» YOUR GOAL: Everything from the first line of the entries below through the line holding "SC.camera = cam" must be printed exactly as written.

» DATA SUPPLIED:
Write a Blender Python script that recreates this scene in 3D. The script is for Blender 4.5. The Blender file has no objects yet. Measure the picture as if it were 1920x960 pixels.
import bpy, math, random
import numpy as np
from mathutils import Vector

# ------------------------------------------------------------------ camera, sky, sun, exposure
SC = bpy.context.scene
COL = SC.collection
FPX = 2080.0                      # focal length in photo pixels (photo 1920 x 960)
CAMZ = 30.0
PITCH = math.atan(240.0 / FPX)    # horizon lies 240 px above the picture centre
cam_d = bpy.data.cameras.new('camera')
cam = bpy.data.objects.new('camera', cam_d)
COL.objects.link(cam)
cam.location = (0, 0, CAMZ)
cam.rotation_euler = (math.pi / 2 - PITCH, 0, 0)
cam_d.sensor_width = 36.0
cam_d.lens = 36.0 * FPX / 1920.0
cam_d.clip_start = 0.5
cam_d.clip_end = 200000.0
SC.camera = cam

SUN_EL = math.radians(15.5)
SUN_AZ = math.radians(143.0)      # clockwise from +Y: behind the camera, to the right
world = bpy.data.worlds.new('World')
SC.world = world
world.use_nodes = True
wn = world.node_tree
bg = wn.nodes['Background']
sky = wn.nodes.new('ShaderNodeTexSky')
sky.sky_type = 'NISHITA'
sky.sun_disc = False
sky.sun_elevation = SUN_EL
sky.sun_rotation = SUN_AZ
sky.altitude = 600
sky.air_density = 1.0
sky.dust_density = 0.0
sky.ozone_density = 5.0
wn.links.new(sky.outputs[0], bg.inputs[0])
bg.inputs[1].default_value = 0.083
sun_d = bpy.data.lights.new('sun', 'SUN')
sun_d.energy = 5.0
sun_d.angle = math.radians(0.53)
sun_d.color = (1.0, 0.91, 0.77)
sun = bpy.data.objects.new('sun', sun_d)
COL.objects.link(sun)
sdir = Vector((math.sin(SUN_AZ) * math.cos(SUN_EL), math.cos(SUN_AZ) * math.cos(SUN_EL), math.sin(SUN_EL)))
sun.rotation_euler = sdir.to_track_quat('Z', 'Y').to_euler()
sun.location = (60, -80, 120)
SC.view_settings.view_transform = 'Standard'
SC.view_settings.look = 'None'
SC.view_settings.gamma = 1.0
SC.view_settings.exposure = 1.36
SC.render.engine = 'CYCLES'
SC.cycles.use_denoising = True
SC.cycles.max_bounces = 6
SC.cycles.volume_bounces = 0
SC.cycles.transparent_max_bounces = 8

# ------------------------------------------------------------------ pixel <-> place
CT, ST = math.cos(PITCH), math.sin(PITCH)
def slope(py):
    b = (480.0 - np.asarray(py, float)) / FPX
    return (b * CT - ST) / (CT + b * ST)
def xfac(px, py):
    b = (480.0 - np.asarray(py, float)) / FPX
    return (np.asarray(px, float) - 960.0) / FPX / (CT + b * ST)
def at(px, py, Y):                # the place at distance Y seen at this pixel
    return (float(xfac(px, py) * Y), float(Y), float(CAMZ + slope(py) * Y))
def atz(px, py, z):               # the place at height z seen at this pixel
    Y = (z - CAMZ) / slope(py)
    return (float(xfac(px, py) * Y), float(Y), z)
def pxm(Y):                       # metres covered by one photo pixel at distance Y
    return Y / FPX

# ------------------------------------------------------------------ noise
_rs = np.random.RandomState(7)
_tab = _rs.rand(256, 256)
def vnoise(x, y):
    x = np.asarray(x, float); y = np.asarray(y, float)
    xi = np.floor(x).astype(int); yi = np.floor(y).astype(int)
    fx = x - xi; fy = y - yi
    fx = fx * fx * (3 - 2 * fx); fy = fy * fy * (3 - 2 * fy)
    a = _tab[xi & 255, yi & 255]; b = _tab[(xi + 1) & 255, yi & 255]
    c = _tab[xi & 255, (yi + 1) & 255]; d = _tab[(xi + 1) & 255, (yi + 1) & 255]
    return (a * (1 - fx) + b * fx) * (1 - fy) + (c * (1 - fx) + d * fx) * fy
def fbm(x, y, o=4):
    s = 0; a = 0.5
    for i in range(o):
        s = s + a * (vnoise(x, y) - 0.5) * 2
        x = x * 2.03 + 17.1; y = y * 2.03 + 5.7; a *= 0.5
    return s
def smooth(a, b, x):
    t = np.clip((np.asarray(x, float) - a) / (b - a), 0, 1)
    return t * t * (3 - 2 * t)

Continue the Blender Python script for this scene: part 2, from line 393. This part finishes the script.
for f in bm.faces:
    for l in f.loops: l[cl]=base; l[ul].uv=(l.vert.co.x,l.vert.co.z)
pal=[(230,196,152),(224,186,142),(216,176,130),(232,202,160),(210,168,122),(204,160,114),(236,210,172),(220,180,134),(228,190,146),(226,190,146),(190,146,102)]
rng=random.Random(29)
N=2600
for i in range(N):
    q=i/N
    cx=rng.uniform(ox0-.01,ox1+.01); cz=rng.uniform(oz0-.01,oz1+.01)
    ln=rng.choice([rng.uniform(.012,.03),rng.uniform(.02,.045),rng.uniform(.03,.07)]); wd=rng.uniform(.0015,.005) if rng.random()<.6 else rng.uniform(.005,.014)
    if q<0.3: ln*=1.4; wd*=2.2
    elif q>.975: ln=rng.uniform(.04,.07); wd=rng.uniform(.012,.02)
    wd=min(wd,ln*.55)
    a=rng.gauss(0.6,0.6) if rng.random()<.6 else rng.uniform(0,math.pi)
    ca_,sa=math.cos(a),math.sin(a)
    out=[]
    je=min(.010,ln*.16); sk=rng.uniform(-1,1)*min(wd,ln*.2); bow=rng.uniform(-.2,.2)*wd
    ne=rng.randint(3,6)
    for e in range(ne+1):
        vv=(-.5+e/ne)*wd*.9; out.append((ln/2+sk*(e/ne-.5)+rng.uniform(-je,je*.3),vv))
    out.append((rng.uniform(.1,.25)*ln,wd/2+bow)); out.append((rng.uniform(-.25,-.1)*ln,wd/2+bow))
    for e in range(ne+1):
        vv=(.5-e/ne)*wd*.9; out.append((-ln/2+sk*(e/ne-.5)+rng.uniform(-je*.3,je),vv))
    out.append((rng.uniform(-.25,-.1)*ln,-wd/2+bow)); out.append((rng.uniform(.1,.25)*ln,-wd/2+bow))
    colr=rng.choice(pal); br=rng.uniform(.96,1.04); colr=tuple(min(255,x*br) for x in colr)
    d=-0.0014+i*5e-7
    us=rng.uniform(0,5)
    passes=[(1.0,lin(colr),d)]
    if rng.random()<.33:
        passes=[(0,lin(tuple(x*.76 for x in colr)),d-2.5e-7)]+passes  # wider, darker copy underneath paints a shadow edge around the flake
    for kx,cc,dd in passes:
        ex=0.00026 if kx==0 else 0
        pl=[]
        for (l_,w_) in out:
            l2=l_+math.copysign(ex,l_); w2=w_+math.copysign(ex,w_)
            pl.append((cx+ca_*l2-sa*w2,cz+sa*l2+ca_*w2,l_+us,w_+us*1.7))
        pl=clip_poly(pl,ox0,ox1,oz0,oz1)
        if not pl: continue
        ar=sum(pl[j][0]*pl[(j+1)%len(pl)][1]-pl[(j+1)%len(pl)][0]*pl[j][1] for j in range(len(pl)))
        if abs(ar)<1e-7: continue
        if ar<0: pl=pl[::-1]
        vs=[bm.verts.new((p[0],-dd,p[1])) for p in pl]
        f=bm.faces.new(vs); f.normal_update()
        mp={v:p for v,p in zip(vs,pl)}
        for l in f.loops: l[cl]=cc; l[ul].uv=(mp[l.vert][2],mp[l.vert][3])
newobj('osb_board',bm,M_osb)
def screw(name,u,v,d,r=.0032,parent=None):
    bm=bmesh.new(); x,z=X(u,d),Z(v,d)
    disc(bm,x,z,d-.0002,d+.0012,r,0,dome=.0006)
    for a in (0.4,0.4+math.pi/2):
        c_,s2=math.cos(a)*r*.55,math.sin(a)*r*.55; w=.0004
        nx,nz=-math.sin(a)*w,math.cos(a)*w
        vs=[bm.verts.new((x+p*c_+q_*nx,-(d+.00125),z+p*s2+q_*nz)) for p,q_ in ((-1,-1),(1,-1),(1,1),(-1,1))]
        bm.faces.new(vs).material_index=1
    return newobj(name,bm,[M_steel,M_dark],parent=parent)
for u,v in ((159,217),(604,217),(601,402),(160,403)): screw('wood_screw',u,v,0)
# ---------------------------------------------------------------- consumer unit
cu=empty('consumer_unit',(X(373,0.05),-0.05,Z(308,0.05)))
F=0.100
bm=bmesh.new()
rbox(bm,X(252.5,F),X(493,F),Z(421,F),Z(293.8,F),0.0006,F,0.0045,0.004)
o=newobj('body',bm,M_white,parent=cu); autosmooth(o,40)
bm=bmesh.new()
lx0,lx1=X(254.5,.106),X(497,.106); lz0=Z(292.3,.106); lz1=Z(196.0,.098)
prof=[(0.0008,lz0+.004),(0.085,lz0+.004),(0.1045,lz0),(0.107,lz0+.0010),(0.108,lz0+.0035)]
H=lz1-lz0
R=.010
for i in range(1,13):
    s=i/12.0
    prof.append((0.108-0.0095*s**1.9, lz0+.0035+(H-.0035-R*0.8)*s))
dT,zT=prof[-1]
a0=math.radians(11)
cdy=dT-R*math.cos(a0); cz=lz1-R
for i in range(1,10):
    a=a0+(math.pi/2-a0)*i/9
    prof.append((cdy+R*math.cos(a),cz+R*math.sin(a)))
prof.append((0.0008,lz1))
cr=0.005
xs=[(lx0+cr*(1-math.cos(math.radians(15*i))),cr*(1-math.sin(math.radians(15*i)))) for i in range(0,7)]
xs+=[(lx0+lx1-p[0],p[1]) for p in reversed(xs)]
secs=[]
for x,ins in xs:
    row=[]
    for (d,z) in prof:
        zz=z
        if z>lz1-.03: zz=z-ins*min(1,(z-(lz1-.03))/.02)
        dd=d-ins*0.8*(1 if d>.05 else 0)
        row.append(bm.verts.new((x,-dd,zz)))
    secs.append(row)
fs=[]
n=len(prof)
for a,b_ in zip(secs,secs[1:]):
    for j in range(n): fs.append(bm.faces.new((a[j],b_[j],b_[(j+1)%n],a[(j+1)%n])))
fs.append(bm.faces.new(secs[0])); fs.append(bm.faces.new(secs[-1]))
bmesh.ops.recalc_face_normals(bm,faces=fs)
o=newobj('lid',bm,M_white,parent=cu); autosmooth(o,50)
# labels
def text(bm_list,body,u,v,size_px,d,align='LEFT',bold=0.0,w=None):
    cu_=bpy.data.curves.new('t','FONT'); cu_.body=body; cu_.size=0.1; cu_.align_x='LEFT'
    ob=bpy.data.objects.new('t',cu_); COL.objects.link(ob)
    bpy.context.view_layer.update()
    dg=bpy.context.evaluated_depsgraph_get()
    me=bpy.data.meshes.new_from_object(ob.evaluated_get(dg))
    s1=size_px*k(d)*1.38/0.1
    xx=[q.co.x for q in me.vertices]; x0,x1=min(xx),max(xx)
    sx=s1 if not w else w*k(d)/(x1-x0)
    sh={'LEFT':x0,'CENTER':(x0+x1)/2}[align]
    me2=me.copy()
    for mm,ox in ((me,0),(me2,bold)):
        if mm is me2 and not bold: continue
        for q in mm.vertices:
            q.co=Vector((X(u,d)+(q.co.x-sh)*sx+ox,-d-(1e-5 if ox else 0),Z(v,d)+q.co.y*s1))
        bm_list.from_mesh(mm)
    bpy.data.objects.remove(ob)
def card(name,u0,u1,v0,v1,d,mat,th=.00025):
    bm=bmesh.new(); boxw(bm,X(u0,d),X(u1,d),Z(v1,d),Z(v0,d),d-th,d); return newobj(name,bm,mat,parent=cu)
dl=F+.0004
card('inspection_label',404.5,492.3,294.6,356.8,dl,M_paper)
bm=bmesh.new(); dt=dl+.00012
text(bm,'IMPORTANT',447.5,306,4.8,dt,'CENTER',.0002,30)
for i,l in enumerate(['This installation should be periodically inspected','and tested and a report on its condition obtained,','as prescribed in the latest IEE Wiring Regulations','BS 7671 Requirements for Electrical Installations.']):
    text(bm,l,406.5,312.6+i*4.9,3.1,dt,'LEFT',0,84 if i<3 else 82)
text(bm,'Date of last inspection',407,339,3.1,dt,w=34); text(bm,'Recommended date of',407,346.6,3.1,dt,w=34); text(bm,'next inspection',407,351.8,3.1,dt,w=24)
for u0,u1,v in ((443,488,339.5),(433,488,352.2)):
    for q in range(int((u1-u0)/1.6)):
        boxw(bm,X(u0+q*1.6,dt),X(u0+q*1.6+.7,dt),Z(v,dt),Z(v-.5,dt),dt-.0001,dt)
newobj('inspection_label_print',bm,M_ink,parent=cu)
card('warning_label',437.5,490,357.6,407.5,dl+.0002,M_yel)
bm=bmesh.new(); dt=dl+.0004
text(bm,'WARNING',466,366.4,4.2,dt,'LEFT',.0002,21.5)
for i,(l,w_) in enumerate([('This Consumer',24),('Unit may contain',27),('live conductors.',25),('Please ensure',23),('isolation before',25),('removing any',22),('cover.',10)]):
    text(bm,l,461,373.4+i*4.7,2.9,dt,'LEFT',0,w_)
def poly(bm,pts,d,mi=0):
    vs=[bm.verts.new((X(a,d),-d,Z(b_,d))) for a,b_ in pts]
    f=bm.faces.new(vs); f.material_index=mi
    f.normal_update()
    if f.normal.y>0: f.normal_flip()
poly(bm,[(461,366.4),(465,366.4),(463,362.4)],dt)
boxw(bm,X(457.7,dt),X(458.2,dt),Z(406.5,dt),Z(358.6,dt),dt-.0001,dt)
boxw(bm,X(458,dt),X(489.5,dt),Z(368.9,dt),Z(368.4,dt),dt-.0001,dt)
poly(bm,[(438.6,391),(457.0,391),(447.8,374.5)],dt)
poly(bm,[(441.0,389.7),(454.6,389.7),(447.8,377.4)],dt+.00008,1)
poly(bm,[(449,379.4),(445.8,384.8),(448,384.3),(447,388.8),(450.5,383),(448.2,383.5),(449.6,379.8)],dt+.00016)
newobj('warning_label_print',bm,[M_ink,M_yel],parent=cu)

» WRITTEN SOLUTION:
Write a Blender Python script that recreates this scene in 3D. The script is for Blender 4.5. The Blender file has no objects yet. Measure the picture as if it were 1920x960 pixels.
import bpy, math, random
import numpy as np
from mathutils import Vector

# ------------------------------------------------------------------ camera, sky, sun, exposure
SC = bpy.context.scene
COL = SC.collection
FPX = 2080.0                      # focal length in photo pixels (photo 1920 x 960)
CAMZ = 30.0
PITCH = math.atan(240.0 / FPX)    # horizon lies 240 px above the picture centre
cam_d = bpy.data.cameras.new('camera')
cam = bpy.data.objects.new('camera', cam_d)
COL.objects.link(cam)
cam.location = (0, 0, CAMZ)
cam.rotation_euler = (math.pi / 2 - PITCH, 0, 0)
cam_d.sensor_width = 36.0
cam_d.lens = 36.0 * FPX / 1920.0
cam_d.clip_start = 0.5
cam_d.clip_end = 200000.0
SC.camera = cam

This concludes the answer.